Definitely not as hot as Texas.  I would say a typical summer weather is in the 70s to low 80s with a half dozen or more days in the 90s thrown in, although this summer has been pretty hot.  It also tends to be humid.  I would say 90 here feels more like 100 in places that are very dry

Post # 14
Member
49 posts
Newbee
  • Wedding: September 2012

Sorry to be the voice of dissent, but I moved to Boston from overseas and I find it to be a fairly stifling and homogeneous city. It is pretty, and old (for the U.S.) and it has a number of great museums. However, on the whole, the arts scene is self-contained, small and not particularly exciting; the city is divided into neighborhoods between which there is little mixing (these neighborhoods are racially and economically divisive); if you have a car then, yes, the outdoors is a mere 20 mins or so away and that is very nice, but if you don’t have a car (like me) you’re mostly stuck in the city, which is not especially nature friendly. 

 

Don’t get me wrong, I like living here, but it is REALLY not all it is cracked up to be. Maybe if you’re moving here from Lubbock, TX then it is awesome (?) but in comparison to other big cities it is not that great. Also, It is quite a stuffy city and would not compare favourably with the Bay Area in that regard. 

Post # 15
Member
73 posts
Worker bee
  • Wedding: July 2013

@Merle:  I have to agree with Merle. As someone who has gone to school in the boston area and is now living in the heart of boston (backbay), I disagree with the previous posters. Like Merle said, boston is not all it’s cracked up to be. 

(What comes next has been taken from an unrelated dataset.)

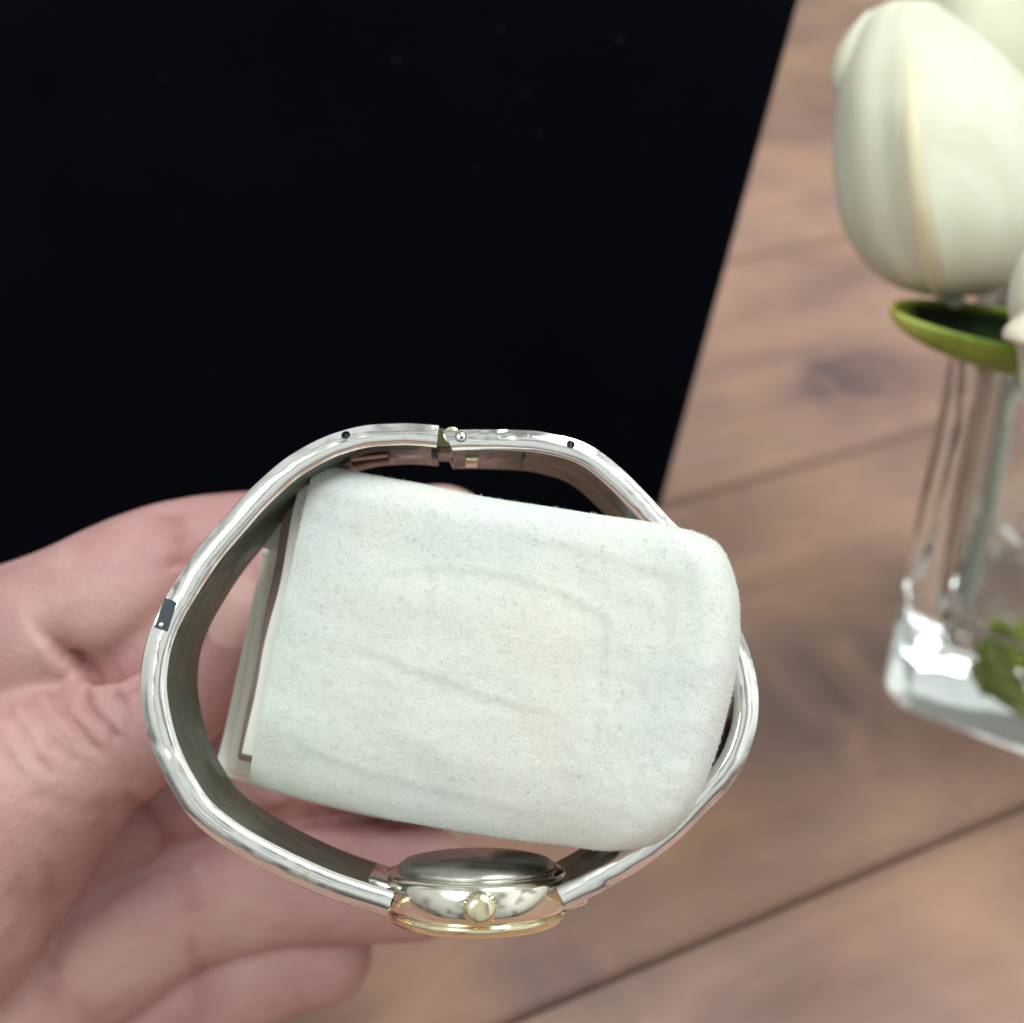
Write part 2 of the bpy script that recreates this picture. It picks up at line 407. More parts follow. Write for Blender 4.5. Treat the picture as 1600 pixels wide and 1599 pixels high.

Over time all of the college students really start to annoy you. Although Boston and Cambridge may seem ‘more educated’ because of the collection of schools in the area, I don’t think it shows any more than any other major city. The city is also made up of people who grew up in the surrounding towns. Although Boston is a pretty small city, you absolutely CANNOT walk from Tufts to MIT. Tufts is located out in the suburbs and across highways while MIT is located at the edge of Cambridge. It’s like a 45 minute walk from Harvard square to MIT.